Why a Pulse Survey Isn’t an Employee Engagement Program

Why a Pulse Survey Isn’t an Employee Engagement Program

February 28, 2014

There’s a trend afoot… A number of companies are now offering software to take the “pulse” of employee mood each day. Either on a keypad or a smartphone, employees are asked to choose a smiley face to represent their frame of mind or to indicate “yes, I’m happy at work today” or “no… not so much.”

These pulse surveys are being marketed as a great way to keep an eye on employee engagement in an organization, so that trends can be observed and managers can respond immediately.

Trouble is… there’s no backstory.

Happiness – as I wrote in an earlier blog article, Does It Matter If You’re Happy? – is not necessarily an indicator of employee engagement. In fact, often it’s the least productive employees who are the most happy at work… Happy employees may not even be working on the things that matter to the organization. Sometimes  they are spinning their wheels – what Blessing White calls the “hamsters” in their article, Align Your Hamsters and Honeymooners. They write, “Hamsters (the animal) love to do two things: Enthusiastically run on the wheel in their cage, going nowhere and snooze under the cedar shavings in the corner. In your organization Hamster employees may be working enthusiastically — but on the wrong things so that they don’t deliver the results you need. They might also have a ‘happy to be at work but not happy working’ attitude, where they’ve managed to enjoy a comfortable niche but, again, aren’t necessarily doing what you need them to do.”

What’s more, happiness has to do with many things inside and outside the workplace. I feel great today and came to work with a positive outlook. Why? Because I had a lovely breakfast with my family and had almost no traffic on my commute. The sun is even shining! I’m going to have a good day at work in part because of the qualities I bring to the office today. People are about much more than a momentary thumbs up or thumbs down. And their emotions are much more nuanced.

We must also question if everyone is reporting honestly. While these systems are anonymous, they often roll up to a manager. If a manager has 10 reports and one is unhappy, my money is on a good manager to know who it is already. And from an employee point of view, I may even find it risky to be the one employee who said I’m not happy…

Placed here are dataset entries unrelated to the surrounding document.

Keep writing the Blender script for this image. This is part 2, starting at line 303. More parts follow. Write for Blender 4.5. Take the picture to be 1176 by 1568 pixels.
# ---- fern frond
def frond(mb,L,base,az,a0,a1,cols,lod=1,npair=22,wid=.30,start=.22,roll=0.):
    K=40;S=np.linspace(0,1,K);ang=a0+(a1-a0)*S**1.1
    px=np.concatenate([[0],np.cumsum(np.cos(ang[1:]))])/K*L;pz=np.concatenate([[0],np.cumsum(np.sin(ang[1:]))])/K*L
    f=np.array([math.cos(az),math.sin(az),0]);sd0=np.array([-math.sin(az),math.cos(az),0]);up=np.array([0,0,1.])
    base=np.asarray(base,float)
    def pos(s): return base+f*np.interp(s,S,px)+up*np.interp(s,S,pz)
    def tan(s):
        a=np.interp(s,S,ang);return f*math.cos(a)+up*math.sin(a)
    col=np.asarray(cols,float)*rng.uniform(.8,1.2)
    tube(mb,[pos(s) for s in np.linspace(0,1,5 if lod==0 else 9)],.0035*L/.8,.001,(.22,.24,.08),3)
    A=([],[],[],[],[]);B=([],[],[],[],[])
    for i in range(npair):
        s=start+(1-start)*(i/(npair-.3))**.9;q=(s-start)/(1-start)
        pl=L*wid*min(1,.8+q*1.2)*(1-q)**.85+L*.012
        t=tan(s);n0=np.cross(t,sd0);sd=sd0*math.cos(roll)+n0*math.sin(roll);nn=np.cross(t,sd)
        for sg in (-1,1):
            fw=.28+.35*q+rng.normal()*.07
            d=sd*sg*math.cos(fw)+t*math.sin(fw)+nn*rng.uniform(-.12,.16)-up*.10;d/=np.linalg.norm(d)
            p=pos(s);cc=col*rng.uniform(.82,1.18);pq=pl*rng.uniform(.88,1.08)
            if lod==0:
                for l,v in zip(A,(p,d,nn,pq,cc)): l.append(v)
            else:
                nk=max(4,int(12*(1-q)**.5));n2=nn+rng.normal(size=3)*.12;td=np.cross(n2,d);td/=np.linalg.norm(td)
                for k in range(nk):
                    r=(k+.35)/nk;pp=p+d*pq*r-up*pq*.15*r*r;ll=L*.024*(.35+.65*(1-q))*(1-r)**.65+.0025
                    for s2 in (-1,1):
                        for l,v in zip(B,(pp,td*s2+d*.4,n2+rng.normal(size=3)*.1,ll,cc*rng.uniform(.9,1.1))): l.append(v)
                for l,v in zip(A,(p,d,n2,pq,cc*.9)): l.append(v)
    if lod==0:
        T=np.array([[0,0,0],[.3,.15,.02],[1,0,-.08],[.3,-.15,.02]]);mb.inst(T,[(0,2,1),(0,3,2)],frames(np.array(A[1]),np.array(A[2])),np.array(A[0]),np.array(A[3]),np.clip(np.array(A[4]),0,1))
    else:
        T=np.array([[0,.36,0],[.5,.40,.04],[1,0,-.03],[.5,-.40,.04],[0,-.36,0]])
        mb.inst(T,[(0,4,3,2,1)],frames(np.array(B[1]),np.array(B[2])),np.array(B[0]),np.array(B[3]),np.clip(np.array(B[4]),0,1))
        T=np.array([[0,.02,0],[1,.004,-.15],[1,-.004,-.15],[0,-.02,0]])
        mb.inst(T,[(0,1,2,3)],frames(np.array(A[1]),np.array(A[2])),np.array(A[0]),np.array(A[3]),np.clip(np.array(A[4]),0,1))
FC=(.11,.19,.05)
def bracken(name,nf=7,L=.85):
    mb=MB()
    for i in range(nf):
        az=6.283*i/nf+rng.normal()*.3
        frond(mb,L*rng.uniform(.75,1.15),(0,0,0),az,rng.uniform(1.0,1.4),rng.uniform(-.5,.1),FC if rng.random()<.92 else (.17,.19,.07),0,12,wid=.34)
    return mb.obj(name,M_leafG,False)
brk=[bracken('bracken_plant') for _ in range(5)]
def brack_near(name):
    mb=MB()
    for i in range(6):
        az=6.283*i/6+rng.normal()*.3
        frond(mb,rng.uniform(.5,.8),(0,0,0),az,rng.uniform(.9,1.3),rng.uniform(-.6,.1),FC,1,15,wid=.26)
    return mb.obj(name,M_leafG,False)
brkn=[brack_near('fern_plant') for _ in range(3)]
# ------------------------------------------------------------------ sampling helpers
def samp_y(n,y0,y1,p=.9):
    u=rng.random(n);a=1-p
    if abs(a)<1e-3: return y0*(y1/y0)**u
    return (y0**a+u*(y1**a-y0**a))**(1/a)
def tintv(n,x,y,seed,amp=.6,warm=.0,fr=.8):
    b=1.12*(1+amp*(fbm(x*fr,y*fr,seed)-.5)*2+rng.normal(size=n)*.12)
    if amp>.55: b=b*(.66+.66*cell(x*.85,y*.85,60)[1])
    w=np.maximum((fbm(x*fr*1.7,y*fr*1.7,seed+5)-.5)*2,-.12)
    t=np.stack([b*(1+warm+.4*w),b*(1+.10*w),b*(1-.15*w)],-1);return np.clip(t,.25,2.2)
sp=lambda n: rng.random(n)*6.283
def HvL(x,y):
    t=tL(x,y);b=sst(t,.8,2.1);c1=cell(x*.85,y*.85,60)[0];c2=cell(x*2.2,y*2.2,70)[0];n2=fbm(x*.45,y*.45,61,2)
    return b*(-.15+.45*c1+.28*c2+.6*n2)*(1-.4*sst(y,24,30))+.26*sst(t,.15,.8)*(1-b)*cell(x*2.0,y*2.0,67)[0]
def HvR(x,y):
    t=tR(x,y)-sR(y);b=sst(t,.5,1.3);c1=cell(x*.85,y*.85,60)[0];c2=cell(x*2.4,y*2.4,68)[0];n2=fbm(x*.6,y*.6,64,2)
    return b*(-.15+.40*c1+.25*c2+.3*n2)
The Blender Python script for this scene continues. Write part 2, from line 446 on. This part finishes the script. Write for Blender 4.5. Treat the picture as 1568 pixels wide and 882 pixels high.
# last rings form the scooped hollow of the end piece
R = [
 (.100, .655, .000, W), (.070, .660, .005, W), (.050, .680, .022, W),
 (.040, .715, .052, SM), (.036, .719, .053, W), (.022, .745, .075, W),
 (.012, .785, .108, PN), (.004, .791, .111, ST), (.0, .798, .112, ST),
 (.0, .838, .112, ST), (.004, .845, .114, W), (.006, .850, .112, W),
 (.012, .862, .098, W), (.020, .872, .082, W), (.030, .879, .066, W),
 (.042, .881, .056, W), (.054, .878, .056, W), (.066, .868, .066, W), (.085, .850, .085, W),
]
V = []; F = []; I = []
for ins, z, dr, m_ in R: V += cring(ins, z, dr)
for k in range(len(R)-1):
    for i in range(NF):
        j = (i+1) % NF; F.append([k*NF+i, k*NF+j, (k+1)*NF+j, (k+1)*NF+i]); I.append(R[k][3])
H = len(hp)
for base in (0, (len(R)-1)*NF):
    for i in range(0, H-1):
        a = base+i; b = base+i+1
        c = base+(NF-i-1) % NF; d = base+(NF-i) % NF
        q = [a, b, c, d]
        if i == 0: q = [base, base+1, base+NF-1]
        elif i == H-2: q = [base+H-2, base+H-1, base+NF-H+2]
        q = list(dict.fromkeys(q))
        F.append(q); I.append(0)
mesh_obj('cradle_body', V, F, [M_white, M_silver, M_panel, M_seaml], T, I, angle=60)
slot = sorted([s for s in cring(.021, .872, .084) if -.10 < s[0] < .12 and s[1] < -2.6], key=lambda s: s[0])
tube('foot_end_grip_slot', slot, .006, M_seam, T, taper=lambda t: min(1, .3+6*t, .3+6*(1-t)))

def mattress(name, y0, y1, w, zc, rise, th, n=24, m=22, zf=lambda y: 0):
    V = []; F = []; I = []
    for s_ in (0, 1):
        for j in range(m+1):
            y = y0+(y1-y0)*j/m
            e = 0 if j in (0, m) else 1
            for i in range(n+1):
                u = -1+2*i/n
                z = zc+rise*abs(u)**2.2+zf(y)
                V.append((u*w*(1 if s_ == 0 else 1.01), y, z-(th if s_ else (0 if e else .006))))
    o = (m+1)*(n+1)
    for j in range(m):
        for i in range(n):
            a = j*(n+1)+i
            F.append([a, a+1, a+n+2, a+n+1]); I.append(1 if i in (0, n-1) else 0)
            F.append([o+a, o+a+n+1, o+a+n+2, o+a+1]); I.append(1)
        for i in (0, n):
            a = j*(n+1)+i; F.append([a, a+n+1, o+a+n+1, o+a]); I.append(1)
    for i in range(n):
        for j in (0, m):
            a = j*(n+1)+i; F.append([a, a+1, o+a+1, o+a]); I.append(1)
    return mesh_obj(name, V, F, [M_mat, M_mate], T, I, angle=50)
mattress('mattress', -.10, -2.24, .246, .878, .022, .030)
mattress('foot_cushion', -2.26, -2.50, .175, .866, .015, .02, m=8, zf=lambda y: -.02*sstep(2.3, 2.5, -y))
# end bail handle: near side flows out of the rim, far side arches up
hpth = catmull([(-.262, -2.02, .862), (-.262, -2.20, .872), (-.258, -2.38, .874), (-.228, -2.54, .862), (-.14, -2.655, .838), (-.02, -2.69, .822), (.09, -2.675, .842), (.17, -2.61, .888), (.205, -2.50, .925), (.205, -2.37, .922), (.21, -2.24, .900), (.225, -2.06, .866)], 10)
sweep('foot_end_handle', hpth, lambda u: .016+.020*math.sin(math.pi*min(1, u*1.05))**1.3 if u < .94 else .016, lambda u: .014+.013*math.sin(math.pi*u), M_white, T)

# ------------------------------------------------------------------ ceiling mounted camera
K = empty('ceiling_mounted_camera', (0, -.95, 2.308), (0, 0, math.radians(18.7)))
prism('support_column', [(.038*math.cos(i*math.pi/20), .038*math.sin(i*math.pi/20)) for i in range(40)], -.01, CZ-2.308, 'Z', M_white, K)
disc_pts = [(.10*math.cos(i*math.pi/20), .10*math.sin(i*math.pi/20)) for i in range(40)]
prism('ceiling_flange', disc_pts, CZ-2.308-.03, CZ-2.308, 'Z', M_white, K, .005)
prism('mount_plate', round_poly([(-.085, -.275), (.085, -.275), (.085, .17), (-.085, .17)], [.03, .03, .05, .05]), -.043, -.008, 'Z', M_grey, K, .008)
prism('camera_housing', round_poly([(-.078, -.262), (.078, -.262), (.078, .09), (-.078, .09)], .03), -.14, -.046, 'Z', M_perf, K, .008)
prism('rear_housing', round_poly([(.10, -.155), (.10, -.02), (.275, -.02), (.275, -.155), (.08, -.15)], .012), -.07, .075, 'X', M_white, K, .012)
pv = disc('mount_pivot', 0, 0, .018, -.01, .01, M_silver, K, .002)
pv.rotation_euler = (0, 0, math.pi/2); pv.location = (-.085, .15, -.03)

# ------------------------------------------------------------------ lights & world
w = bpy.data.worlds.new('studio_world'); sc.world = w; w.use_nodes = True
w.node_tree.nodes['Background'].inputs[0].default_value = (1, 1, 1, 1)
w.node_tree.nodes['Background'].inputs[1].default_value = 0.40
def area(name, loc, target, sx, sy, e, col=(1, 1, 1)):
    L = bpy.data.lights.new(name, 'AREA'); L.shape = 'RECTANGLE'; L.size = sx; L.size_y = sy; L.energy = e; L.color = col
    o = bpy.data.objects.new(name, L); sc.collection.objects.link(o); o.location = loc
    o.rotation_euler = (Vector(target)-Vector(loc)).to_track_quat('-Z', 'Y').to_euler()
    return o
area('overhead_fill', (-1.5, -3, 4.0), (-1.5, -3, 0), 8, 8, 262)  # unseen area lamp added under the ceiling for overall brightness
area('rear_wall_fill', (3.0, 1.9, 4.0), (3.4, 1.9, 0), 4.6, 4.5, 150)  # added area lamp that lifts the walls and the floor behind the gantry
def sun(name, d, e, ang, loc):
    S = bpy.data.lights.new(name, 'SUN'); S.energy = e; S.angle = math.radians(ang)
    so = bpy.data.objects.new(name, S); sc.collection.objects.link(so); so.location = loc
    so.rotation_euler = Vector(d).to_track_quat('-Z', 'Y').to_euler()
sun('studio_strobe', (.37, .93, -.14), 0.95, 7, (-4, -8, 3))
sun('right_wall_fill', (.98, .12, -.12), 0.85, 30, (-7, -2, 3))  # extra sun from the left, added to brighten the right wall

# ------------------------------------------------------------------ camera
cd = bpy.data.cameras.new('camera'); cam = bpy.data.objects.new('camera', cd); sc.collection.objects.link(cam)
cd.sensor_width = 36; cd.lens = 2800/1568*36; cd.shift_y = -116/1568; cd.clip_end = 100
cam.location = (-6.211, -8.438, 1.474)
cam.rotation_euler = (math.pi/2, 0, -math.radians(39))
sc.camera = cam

Don’t misunderstand me, employee happiness is a good thing. Morale at work absolutely matters. It is an important part of company culture and makes everything go more smoothly.

But it’s critical to remember the things that keep people truly engaged. To name just a few: interesting work, opportunities for more responsibility, autonomy, and a sense of purpose. Engagement is a two-way street where employees know what is expected of them, can get behind the brand, and have a strong sense of ownership for their work. Employers carefully manage the brand message internally and provide a roadmap for success to employees, which also is beneficial to the organization. If we’re just asking about happiness, we aren’t finding out much about how these important components are coming together.

The subtleties of getting this right are very important. It’s about balancing the needs of individuals and the needs of the organization. And then, it’s about designing a framework that allows for brand values, feedback, incentives, and recognition to be cohesive and coherent.

The communication required to succeed is far beyond a smiley face or a thumbs-up. Ultimately, pulse survey software is a tool and not a solution. There has to be sound program design and responsiveness to back it up, or it’s just another statistic without a strategy.